When deciding on the necessity and aims of war, the first question to answer is whether the enemy’s government is outrightly criminal. An obvious example of a criminal government is the Nazi regime. Its raison d’etre was oppressing and preferably exterminating other peoples. Governments that conduct long-term genocidal operations which affect a significant part of their population, such as the Khmer Rouge, might arguably be considered criminal. Communist China doesn’t pass the test of substantiality: its 20-50 million dead do not constitute a significant proportion of the Chinese population. Muslim regimes, even Saddam’s, were not criminal. Ruthless, perhaps barbaric, but not criminal. Saddam suppressed the Kurdish rebellion, but did not purposely annihilate the Kurds. The change of regime was unwarranted.

At the very least, if the West has found Baathist regime unacceptable for humanitarian or foreign policy reasons, the invaders have no responsibility regarding a new Iraqi order. A person who stops a street robbery does not have to guard the victim on her way home. The “Do not harm your neighbor” rule could be strengthened into an ambiguous and costly “help your neighbor” in time of dire necessity, and only extreme situations would allow the rule to be expanded into “help others.” As soon as the extreme danger passes, it’s up to the victims to care of themselves. Help often brings unintended consequences—affirmative action or the well-intentioned US help to the Iraqi people included. The helper, however, need not rectify the negative consequences of his help, provided that they are less evil than the original problem. In the American democratic framework, the civil strife of the free Iraqi people might be a lesser evil than Saddam’s dictatorship. Not even 0.1 percent of the Iraqi population dies annually in the violence. A deaths toll so statistically minor should not concern outsiders.

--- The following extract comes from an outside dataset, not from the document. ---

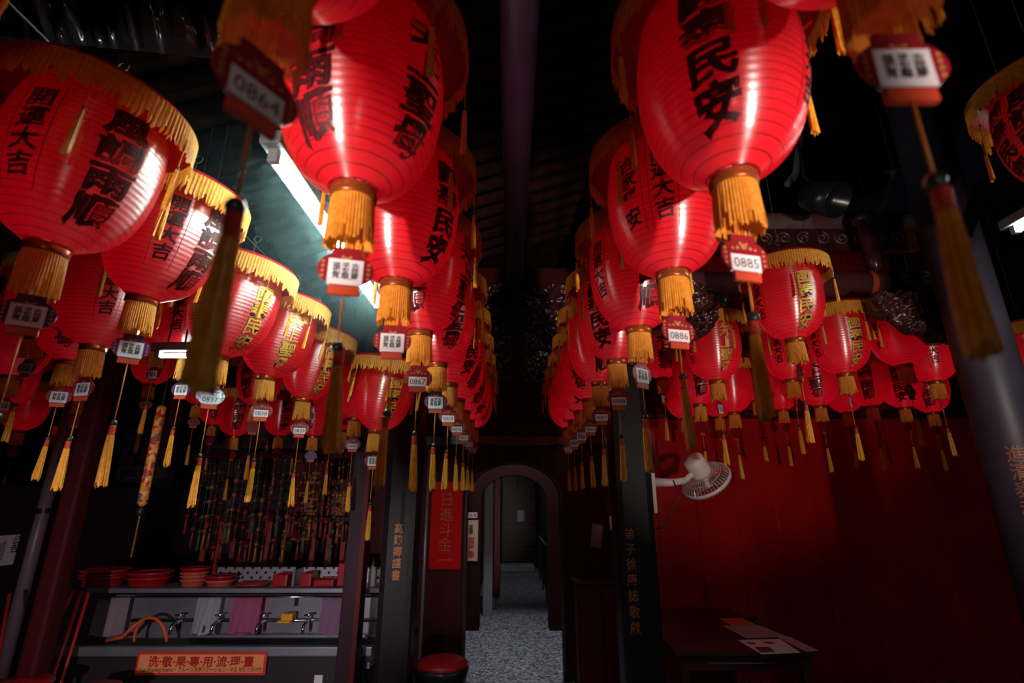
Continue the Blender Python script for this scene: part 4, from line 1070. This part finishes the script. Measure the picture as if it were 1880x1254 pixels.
for z in (.42, .95, 1.12, 1.9):
    for a, b in ((-.56, -.02), (.04, .58)): box(bm, a, b, 14.05, 14.08, z, z+.03)
struct('trim_5', bm, mat('door_moulding', (.12, .05, .03), .35))
q = atY(956, 947, 14.02)
o = obj('paper_sheet', bbox(-.09, .09, -.003, .003, -.14, .14), PLATE, None, (q.x, 14.04, q.z)); tag(o, 'white paper sheet on the far dark door', 'notice')
t = thing('hand_rail', 'dark handrail along the corridor beyond the second arch', 'rail', (.60, 9.6, 0))
obj('rail', tube(bmesh.new(), [(0, -1.4, .9), (0, 2.4, .9)], .025, 8), STEELD, t, smooth=True)
for y in (-1.2, 0, 1.2, 2.3): obj('rail_post', tube(bmesh.new(), [(0, y, 0), (0, y, .9)], .018, 8), STEELD, t)
# right of the arch: paper tag, socket, dark cabinet
q = atY(1096, 984, YW-.02)
o = obj('paper_slip', bbox(-.055, .055, -.004, 0, -.115, .115, .001), mat('greyish_paper', (.42, .30, .32), .6), None, (q.x, YW-.004, q.z)); o.rotation_euler.y = R(8); tag(o, 'tilted greyish paper slip on the dark wall right of the arch', 'notice')
q = atY(1123, 961, YW-.03)
t = thing('wall_switch', 'small cream wall switch box beside the fan column', 'switch', (q.x+.01, YW, q.z))
obj('switch_body', bbox(-.03, .03, -.035, 0, -.07, .07, .005), WHITEPL, t); obj('rocker', bbox(-.012, .012, -.042, -.035, -.025, .025, .002), BASIN, t)
o = obj('red_conduit', tube(bmesh.new(), [(q.x-.01, YW-.03, .3), (q.x-.01, YW-.03, q.z-.07)], .016, 8), REDWOOD, smooth=True); tag(o, 'red painted conduit under the wall switch', 'pipe')
q = atY(1090, 1200, YW-.35)
t = thing('side_cabinet', 'low dark red cabinet against the wall right of the arch', 'cabinet', (.86, YW-.22, 0))
obj('body', bbox(-.25, .22, -.2, .2, 0, .92, .01), DARKRED, t); obj('top', bbox(-.27, .24, -.22, .2, .92, .95, .006), REDWOOD, t)
for k in (-1, 1): obj('door', bbox(-.12+k*.115-.10+.105, -.12+k*.115+.10+.105, -.212, -.2, .08, .86, .005), REDWOOD, t)

# ------------------------------------------------------------------ wall fan
fx = pR.x+.1425
q = atY(1215, 905, YC-.05)
t = thing('wall_fan', 'cream wall fan with round wire cage on the black stone column', 'fan', (fx, YC-.05, q.z))
za = atY(1215, 868, YC-.05).z-q.z; zb_ = atY(1215, 942, YC-.05).z-q.z
obj('wall_plate', bbox(0, .03, -.07, .07, zb_, za, .008), WHITEPL, t)
obj('plate_strip', bbox(.03, .036, -.02, .02, zb_+.02, za-.02, .002), mat('rose_plastic', (.45, .07, .07), .4), t)
pj = atY(1258, 882, YC-.08)-Vector((fx, YC-.05, q.z))
bm = bmesh.new(); tube(bm, [(.02, 0, za-.07), pj*.6+Vector((0, 0, .02)), pj], .036, 14, .024)
obj('arm', bm, WHITEPL, t, smooth=True)
ax = Vector((.55, .38, -.74)).normalized()
hc = atY(1297, 884, YC-.0)-Vector((fx, YC-.05, q.z))   # cage centre
def frame(c, d):
    d = d.normalized(); s_ = d.cross(Vector((0, 0, 1))).normalized(); u_ = s_.cross(d)
    return Matrix(((s_.x, u_.x, d.x, c.x), (s_.y, u_.y, d.y, c.y), (s_.z, u_.z, d.z, c.z), (0, 0, 0, 1)))
Mf = frame(hc, ax)
obj('knuckle', tube(bmesh.new(), [pj, Mf @ Vector((0, 0, -.14))], .022, 12), WHITEPL, t, smooth=True)
obj('motor_housing', lathe(bmesh.new(), [(.02, -.235), (.072, -.232), (.082, -.22), (.086, -.10), (.082, -.075), (.03, -.07)], 32, Mf), WHITEPL, t, smooth=True)
RC = .20
bm = bmesh.new()
for i in range(44):
    a = 2*pi*i/44; tube(bm, [Mf @ Vector((r*cos(a), r*sin(a), z)) for r, z in ((.04, -.075), (.12, -.07), (.175, -.055), (RC, -.02))], .0016, 4)
for r, z in ((.09, -.072), (.15, -.064)): tube(bm, [Mf @ Vector((r*cos(2*pi*i/36), r*sin(2*pi*i/36), z)) for i in range(37)], .002, 4)
obj('rear_cage', bm, mat('cage_wire', (.8, .68, .66), .35, metal=.3), t)
bm = bmesh.new()
for i in range(44):
    a = 2*pi*i/44; tube(bm, [Mf @ Vector((r*cos(a+o_), r*sin(a+o_), z)) for r, z, o_ in ((.035, .045, 0), (.12, .045, .1), (.175, .03, .18), (RC, 0, .2))], .0016, 4)
obj('front_cage', bm, mat('cage_wire', (.55, .42, .40), .35, metal=.3), t)
obj('cage_rim', lathe(bmesh.new(), [(RC-.006, -.022), (RC+.004, -.022), (RC+.005, .002), (RC-.006, .002), (RC-.006, -.022)], 48, Mf, False, False), mat('cage_rim', (.72, .66, .66), .35), t, smooth=True)
obj('hub', lathe(bmesh.new(), [(.01, .052), (.036, .048), (.038, .035), (.02, -.06)], 24, Mf), WHITEPL, t, smooth=True)
for k in range(3):
    bm = bmesh.new(); a0 = 2*pi*k/3; g = []
    for i in range(7):
        r = .03+.14*i/6; g.append([bm.verts.new(Mf @ Vector((r*cos(a0+w_), r*sin(a0+w_), .012*(w_*1.6)-.015))) for w_ in [(-.45-.15*i/6)+(.9+.3*i/6)*j/5 for j in range(6)]])
    for i in range(6):
        for j in range(5): bm.faces.new((g[i][j], g[i+1][j], g[i+1][j+1], g[i][j+1]))
    bmesh.ops.solidify(bm, geom=bm.faces[:], thickness=.002)
    obj('blade', bm, mat('clear_blade', (.5, .3, .3), .25), t, smooth=True)
bm = tube(bmesh.new(), [pj+Vector((-.10, -.02, .0)), pj+Vector((-.06, -.03, -.12)), Vector((.12, -.03, zb_-.02)), Vector((.10, -.02, zb_-.10)), Vector((.02, -.02, zb_-.11))], .005, 6)
obj('power_cord', bm, BLACK, t, smooth=True)

# ------------------------------------------------------------------ table with papers
ZT = .66
a = atZ(1240, 1197, ZT); b = atZ(1502, 1197, ZT); TY0 = a.y; TY1 = YW-.06; TX0 = max(a.x, pR.x+.16); TX1 = b.x
t = thing('wooden_table', 'dark polished wooden table with papers against the red wall', 'table', ((TX0+TX1)/2, (TY0+TY1)/2, 0)); hx = (TX1-TX0)/2; hy = (TY1-TY0)/2
TW = mat('polished_table', (.085, .018, .018), .22, noise_col=(.055, .012, .012), nscale=3)
obj('tabletop', bbox(-hx, hx, -hy, hy, ZT-.03, ZT, .012), TW, t)
obj('apron', bbox(-hx+.06, hx-.06, -hy+.05, -hy+.08, ZT-.13, ZT-.03), TW, t)
obj('drawer_edge', bbox(-hx+.25, hx-.08, -hy+.045, -hy+.05, ZT-.085, ZT-.078), CHROME, t)
for x in (-hx+.07, hx-.07):
    for y in (-hy+.07, hy-.07): obj('leg', bbox(x-.03, x+.03, y-.03, y+.03, 0, ZT-.03, .006), TW, t)
def sheet(pts, m, label, z, name='paper_sheet'):
    P = [atZ(u, v, ZT) for u, v in pts]; c = sum(P, Vector())/4
    bm = bmesh.new(); lo = [bm.verts.new((p.x-c.x, p.y-c.y, 0)) for p in P]; hi = [bm.verts.new((p.x-c.x, p.y-c.y, .002)) for p in P]
    bm.faces.new(lo[::-1]); bm.faces.new(hi)
    for i in range(4): bm.faces.new((lo[i], lo[(i+1) % 4], hi[(i+1) % 4], hi[i]))
    bmesh.ops.recalc_face_normals(bm, faces=bm.faces[:])
    o = obj(name, bm, m, None, (c.x, c.y, ZT+z)); tag(o, label, 'paper'); return o, c
sheet([(1320, 1136), (1364, 1136), (1390, 1149), (1342, 1149)], mat('orange_paper', (.72, .20, .03), .6), 'orange paper sheet at the back of the table papers', .001)
sheet([(1326, 1150), (1394, 1149), (1445, 1170), (1370, 1173)], mat('rose_grey_paper', (.50, .30, .32), .6), 'large rose grey paper sheet on the table', .0035)
sheet([(1428, 1171), (1448, 1169), (1503, 1195), (1480, 1197)], mat('rose_grey_paper', (.50, .30, .32), .6), 'narrow rose grey paper strip at the table edge', .001)
o, c = sheet([(1354, 1176), (1432, 1174), (1470, 1199), (1398, 1202)], PLATE, 'white printed leaflet with red logos at the front of the table', .0015, 'leaflet')
RP = mat('leaflet_red_print', (.50, .02, .05), .5)
for k, (u, v, r) in enumerate(((1380, 1182, .035), (1412, 1181, .04))):
    q = atZ(u, v, ZT)-c
    bm = bmesh.new(); lathe(bm, [(.0005, .0022), (r, .0022), (r*.9, .003), (.0005, .0032)], 7, Matrix.Translation((q.x, q.y, 0)))
    obj('logo_print', bm, RP, o)
P = [atZ(u, v, ZT)-c for u, v in ((1386, 1189), (1412, 1189), (1424, 1198), (1396, 1199))]
bm = bmesh.new(); bm.faces.new([bm.verts.new((p.x, p.y, .0026)) for p in P]); obj('photo_print', bm, mat('leaflet_brown_print', (.18, .02, .03), .5), o)
o = obj('small_dish', lathe(bmesh.new(), [(.03, 0), (.045, .02), (.04, .022), (.02, .006)], 20), BLACK, None, (atZ(1383, 1137, ZT).x, atZ(1383, 1137, ZT).y, ZT), smooth=True); tag(o, 'small dark dish at the table edge by the orange paper', 'dish')

# ------------------------------------------------------------------ small roof fittings on the right
for (u0, v0, u1, v1, u2, v2, lab) in ((1641, 316, 1636, 346, 1600, 400, 'bent steel strap bracket over the upper beam'), (1472, 252, 1466, 280, 1445, 340, 'bent steel strap bracket beside the biggest aisle lantern with tag 0885')):
    Yb = 3.3; A = atY(u0, v0, Yb); B = atY(u1, v1, Yb); D_ = atY(u2, v2, Yb)
    t = thing('steel_bracket', lab, 'bracket', A)
    bm = tube(bmesh.new(), [Vector((0, 0, 0)), B-A, (B-A)*.4+(D_-A)*.6+Vector((.03, 0, -.01)), D_-A], .026, 4)
    obj('strap', bm, mat('worn_steel', (.28, .27, .30), .4, metal=.6), t)
    obj('flange', bbox(-.06, .06, -.02, .02, 0, .012, .003), STEEL, t)
    obj('rod', tube(bmesh.new(), [(0, 0, .01), (0, 0, zc(A.x)-A.z-.1)], .006, 6), WIRE, t)
q = atY(1512, 362, 3.0)
t = thing('spotlight_can', 'black round spotlight can hanging under the dark roof', 'spotlight', q)
Mx = frame(Vector((0, 0, 0)), Vector((.25, -.55, -.5)))
obj('can', lathe(bmesh.new(), [(.05, -.16), (.10, -.12), (.115, .0), (.12, .12), (.10, .12), (.09, .02)], 28, Mx), mat('black_enamel', (.012, .012, .013), .25), t, smooth=True)
obj('bracket_arm', tube(bmesh.new(), [(0, 0, .02), (-.06, .06, .2), (-.06, .06, zc(q.x)-q.z-.1)], .012, 8), BLACK, t)
q = atY(1312, 545, 3.0)
t = thing('security_camera', 'small black cylinder camera under the painted beam beside tag 0885', 'camera', q)
Mx = frame(Vector((0, 0, 0)), Vector((.7, -.4, -.45)))
obj('body', lathe(bmesh.new(), [(.02, -.09), (.032, -.085), (.034, .06), (.036, .065), (.036, .085), (.02, .085)], 20, Mx), BLACK, t, smooth=True)
obj('mount', tube(bmesh.new(), [(0, 0, 0), (-.06, .15, .08), (-.06, .29, .10)], .012, 8), STEELD, t)

# ------------------------------------------------------------------ haze volume added to imitate the lens glow round the tube lamp
vm = bpy.data.materials.new('tube_glow_haze'); vm.use_nodes = True; nt = vm.node_tree; nt.nodes.clear()
N = nt.nodes; L = nt.links
o_ = N.new('ShaderNodeOutputMaterial'); vs = N.new('ShaderNodeVolumeScatter'); vs.inputs['Anisotropy'].default_value = .45; vs.inputs['Color'].default_value = (.75, .95, 1, 1)
tc = N.new('ShaderNodeTexCoord'); ln = N.new('ShaderNodeVectorMath'); ln.operation = 'LENGTH'; L.new(tc.outputs['Object'], ln.inputs[0])
mr = N.new('ShaderNodeMapRange'); mr.interpolation_type = 'SMOOTHSTEP'; mr.inputs['From Min'].default_value = 1; mr.inputs['From Max'].default_value = 0; mr.inputs['To Max'].default_value = .13
L.new(ln.outputs['Value'], mr.inputs[0]); L.new(mr.outputs[0], vs.inputs['Density']); L.new(vs.outputs[0], o_.inputs['Volume'])
bm = bmesh.new(); bmesh.ops.create_icosphere(bm, subdivisions=3, radius=1)
h = obj('tube_glow_haze', bm, vm, None, ((p1.x+p2.x)/2, (p1.y+p2.y)/2+.1, p1.z)); h.scale = (.6, 1.25, .5)
tag(h, 'thin bluish haze added as the glow round the bright tube lamp', 'smoke', None, 'stuff')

The ambiguity of help in extreme situations is limited. The evil is clear, and the helpers mostly agree on how to counter it. In moderately dangerous situations, options are many. Should the US push for democracy or a benevolent authoritarian regime in Iraq? Should the Baathists be left in power to efficiently handle security, or a new major party should be developed from scratch? The alternatives are many, and they are not for the outsiders to decide. The locals’ choices might now be obvious. Sunni Iraqis won’t like a democracy that brings the Shia to power. Shia won’t like liberalism, but will opt for a somewhat religious society. Separatist Kurds detest Iraqi nationalism. The readjustments will be bloody, and will hardly bring the results envisaged by Washington planners. The only legitimate concern of the West is that the new Iraqi regime remains non-aggressive toward other countries.